New Delhi (TIP)- Gold and silver are once again powering ahead on the Multi-Commodity Exchange (MCX), with buyers jumping in at every small dip and momentum showing no signs of cooling.
While the domestic trend remains sharply bullish, experts say understanding the broader backdrop can help investors think about why the rally is persisting and what it could mean for portfolios this year.
Ponmudi R, CEO of Enrich Money, notes that MCX gold continues to trade in a strong rising channel, with the Rs 1,57,000–1,58,000 zone acting as reliable support.
Every decline in gold is being absorbed swiftly, signaling dominance by buyers. Ponmudi says a sustained breakout above Rs 1,59,000–1,60,500 could accelerate the rally toward Rs 1,63,000–Rs 1,65,000. The overall structure, he adds, remains “strongly bullish” with momentum clearly on the upside.
MCX silver has been even more energetic, maintaining firm ground above Rs 3,40,000. Its rising channel is steeper and the 20-day EMA near Rs 3,24,000 is providing solid dynamic support.
Ponmudi sees immediate upside for silver toward Rs 3,50,000–Rs 3,60,000, with potential for further extension to Rs 3,70,000–Rs 3,75,000 in the months ahead. Even a pullback to Rs 3,28,000–Rs 3,20,000 is being viewed by some traders as a strong accumulation zone rather than a breakdown.
Analysts tracking the broader precious metals cycle say this kind of rally reflects more than just short-term positioning.
In 2025, both gold and silver delivered some of their strongest annual returns in decades, with silver in particular seeing historic gains as it crossed the Rs 3,00,000 per kg mark domestically.

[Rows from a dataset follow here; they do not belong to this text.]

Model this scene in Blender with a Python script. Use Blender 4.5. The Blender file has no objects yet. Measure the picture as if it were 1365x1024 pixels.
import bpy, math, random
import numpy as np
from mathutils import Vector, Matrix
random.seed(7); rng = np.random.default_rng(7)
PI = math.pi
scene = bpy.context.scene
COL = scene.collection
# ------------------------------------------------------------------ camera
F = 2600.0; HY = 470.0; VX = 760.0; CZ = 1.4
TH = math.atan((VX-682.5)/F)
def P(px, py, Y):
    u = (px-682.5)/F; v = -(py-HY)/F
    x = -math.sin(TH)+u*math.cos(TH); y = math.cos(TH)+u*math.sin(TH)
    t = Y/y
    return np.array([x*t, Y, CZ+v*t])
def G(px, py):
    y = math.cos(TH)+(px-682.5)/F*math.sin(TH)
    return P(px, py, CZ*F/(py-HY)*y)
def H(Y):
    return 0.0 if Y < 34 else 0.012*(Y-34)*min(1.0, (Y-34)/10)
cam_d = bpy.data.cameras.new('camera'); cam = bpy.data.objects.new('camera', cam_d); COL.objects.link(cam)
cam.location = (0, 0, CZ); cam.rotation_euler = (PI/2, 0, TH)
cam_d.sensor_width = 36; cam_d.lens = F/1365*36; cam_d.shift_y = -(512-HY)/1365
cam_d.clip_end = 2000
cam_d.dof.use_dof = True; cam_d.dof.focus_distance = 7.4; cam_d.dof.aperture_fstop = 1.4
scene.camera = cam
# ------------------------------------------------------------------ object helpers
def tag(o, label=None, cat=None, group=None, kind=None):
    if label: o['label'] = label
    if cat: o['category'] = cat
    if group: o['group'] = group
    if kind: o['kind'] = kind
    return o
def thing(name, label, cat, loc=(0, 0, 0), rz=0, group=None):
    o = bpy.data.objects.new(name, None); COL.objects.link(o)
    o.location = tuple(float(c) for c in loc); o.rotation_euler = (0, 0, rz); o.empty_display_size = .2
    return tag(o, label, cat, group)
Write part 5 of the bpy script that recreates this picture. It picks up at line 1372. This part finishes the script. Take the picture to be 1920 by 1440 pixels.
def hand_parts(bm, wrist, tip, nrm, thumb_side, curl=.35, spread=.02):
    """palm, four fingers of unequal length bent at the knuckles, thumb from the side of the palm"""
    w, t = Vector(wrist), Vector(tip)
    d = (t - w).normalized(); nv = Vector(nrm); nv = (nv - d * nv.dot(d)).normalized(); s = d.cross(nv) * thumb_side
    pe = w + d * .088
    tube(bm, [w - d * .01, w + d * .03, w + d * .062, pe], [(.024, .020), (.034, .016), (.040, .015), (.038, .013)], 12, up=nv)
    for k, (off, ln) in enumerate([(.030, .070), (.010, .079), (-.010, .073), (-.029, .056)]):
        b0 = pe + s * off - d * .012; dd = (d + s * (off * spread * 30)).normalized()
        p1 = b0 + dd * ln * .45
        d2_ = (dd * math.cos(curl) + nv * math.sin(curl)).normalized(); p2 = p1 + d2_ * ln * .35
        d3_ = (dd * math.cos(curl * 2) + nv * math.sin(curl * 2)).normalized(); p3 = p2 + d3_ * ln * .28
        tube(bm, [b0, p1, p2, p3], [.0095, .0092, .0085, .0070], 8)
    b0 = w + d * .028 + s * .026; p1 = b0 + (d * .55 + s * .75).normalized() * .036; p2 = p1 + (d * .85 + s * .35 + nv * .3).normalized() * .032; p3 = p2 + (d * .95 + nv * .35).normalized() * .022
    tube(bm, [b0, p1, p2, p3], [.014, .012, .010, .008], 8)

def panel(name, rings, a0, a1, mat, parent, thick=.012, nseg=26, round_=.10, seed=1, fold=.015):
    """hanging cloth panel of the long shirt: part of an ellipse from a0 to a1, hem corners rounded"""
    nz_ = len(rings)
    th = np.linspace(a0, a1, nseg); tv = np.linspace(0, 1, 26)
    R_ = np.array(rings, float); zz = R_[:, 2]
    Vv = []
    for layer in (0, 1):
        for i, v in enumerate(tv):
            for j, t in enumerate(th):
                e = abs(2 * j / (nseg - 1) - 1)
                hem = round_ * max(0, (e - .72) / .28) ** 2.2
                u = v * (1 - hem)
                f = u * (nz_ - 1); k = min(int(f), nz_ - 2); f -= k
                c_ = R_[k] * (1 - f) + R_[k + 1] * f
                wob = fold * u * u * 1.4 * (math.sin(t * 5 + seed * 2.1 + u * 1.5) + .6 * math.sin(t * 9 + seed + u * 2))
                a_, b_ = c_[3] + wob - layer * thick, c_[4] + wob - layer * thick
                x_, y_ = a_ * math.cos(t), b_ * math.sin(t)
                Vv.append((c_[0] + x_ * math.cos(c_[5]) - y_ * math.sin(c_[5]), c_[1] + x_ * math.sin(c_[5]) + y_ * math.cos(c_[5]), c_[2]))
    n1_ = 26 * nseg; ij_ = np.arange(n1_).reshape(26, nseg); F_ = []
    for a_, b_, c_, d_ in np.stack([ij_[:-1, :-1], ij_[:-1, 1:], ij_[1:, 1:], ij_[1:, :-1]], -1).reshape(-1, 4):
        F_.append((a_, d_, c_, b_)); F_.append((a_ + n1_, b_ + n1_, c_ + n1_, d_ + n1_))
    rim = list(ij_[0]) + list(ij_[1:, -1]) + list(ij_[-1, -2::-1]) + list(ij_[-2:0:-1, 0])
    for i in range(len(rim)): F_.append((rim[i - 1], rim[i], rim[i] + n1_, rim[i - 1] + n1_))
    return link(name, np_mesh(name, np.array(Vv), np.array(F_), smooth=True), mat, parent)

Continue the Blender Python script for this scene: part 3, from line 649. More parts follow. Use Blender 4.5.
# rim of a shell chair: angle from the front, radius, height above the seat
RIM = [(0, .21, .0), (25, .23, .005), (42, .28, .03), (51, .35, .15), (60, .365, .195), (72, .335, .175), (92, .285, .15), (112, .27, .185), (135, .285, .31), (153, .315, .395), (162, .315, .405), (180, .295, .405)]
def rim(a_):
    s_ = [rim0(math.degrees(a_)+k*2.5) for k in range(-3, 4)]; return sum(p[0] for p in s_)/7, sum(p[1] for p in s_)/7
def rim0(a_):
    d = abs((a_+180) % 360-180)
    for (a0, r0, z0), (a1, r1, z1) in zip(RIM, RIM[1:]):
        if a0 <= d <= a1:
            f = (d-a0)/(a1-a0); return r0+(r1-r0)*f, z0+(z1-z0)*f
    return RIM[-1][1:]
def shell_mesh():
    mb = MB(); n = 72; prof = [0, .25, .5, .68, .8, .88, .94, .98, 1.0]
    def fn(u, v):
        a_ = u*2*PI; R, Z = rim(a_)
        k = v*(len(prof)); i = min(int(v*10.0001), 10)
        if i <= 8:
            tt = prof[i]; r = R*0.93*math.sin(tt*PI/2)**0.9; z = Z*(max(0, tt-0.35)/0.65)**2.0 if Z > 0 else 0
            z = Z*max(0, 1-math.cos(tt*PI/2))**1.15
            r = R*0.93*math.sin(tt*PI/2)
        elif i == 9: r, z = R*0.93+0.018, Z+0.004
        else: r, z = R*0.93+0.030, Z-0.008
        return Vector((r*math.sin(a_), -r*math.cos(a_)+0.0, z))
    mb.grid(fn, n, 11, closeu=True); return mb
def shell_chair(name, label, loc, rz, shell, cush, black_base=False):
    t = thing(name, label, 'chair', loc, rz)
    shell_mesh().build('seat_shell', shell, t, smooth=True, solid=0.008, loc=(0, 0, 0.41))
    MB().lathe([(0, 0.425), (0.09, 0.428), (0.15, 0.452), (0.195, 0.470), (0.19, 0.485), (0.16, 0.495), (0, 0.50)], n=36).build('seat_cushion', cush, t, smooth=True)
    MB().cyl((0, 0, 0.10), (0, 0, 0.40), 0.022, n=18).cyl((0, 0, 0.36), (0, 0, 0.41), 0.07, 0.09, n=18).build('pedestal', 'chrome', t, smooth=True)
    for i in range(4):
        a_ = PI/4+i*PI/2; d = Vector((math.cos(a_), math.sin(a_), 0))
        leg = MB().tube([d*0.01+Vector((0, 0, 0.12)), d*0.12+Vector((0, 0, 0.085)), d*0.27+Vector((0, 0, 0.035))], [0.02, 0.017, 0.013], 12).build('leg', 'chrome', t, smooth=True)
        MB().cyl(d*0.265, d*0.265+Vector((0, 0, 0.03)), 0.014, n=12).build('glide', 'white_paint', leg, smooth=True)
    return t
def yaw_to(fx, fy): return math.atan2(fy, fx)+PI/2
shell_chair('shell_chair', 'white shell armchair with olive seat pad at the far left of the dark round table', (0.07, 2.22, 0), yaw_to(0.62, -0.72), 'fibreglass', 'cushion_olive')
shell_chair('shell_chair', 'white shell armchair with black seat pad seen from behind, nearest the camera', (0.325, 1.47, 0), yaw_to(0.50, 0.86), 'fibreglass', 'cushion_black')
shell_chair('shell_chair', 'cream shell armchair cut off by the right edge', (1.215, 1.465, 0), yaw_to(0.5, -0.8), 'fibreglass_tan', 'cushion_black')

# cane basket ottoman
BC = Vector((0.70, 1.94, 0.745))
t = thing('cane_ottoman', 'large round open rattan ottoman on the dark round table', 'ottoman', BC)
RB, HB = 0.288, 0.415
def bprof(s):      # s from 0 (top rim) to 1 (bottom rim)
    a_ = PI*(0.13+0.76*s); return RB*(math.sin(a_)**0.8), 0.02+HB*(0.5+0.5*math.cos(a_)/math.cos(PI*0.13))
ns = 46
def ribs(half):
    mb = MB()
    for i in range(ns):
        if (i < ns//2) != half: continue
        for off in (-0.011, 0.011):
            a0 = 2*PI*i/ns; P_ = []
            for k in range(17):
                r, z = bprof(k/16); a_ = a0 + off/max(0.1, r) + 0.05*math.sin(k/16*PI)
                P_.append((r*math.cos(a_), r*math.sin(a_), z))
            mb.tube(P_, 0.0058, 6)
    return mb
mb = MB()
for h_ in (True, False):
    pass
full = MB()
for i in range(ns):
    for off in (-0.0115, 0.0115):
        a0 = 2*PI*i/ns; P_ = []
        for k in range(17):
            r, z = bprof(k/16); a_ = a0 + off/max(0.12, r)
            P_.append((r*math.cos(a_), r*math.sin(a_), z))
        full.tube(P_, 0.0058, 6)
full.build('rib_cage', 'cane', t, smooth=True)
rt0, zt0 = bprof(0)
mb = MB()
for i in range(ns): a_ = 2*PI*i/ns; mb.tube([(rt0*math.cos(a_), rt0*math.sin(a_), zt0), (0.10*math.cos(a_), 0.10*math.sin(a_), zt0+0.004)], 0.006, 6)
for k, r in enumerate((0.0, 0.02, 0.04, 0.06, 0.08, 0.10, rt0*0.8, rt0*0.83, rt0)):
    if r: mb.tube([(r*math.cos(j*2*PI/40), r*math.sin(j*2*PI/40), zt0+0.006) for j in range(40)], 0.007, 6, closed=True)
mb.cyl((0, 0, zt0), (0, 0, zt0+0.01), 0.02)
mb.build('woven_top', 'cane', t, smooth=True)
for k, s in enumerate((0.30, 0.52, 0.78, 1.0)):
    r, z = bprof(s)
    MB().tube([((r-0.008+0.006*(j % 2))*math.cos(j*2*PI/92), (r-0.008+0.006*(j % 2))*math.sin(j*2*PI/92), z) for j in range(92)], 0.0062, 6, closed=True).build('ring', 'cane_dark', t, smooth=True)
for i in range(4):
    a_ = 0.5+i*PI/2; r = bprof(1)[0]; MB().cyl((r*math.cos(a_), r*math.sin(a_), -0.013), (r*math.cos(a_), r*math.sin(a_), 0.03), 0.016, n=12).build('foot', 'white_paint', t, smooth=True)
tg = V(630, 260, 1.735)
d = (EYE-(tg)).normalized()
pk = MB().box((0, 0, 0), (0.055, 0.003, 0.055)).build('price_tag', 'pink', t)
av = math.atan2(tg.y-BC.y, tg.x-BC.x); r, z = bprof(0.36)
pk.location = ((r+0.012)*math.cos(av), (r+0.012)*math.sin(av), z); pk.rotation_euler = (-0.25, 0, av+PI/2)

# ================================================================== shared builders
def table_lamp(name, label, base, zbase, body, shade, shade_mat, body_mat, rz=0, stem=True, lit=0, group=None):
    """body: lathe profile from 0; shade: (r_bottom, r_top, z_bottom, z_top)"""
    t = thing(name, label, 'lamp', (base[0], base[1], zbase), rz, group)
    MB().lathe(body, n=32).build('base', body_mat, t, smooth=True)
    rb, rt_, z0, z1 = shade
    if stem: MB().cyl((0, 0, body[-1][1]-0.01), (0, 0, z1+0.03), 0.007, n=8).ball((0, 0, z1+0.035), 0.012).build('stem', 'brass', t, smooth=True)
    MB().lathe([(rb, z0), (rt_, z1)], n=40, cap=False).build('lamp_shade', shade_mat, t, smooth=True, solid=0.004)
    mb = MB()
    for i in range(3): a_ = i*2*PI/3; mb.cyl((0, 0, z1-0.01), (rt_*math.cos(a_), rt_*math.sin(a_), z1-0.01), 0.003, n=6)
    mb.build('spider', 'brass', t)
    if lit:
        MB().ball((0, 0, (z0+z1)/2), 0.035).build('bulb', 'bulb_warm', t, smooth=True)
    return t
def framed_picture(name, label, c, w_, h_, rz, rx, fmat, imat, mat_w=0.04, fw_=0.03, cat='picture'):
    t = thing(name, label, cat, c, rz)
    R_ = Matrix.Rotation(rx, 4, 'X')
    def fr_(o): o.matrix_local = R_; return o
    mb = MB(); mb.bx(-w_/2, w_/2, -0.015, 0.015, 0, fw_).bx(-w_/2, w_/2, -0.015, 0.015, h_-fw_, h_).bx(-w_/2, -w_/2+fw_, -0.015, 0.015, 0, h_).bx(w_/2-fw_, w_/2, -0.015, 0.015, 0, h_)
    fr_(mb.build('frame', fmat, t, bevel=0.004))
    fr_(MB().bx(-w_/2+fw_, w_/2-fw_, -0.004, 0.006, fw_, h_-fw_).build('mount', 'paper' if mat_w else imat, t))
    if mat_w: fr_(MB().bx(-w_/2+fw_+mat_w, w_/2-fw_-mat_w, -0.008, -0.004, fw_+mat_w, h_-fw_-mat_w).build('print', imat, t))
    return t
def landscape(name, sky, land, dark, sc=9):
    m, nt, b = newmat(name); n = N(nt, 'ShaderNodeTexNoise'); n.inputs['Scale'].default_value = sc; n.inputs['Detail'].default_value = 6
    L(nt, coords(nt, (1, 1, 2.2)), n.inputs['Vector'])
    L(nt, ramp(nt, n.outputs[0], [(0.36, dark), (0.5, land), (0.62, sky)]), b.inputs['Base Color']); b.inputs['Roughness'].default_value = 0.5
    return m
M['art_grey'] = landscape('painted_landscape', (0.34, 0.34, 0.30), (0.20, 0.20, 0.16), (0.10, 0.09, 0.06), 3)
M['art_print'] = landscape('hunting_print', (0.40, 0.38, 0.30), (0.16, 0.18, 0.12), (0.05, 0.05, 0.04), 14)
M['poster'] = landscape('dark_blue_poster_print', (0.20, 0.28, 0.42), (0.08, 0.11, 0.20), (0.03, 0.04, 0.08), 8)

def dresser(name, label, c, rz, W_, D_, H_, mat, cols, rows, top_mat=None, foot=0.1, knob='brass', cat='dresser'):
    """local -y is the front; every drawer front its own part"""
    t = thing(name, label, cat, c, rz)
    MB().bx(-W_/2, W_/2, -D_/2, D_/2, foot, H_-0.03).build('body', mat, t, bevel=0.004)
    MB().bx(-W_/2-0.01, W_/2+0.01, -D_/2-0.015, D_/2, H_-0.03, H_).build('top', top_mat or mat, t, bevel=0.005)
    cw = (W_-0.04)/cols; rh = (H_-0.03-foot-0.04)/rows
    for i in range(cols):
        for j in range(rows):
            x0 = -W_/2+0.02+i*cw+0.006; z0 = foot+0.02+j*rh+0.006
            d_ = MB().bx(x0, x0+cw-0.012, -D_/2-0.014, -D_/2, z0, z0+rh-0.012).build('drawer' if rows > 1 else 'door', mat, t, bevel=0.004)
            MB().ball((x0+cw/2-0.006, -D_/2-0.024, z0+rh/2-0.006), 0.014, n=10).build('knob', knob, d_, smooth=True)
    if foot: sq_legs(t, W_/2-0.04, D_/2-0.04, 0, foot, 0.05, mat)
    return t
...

That run has continued into 2026, driven in part by investors seeking alternatives when equities have appeared less attractive at certain points, and by robust industrial demand for silver in sectors like solar energy, electric vehicles and electronics that have surged even when traditional markets have softened.
Some market watchers see silver as carrying a higher beta profile compared with gold, meaning it tends to swing more sharply on both upside and downside.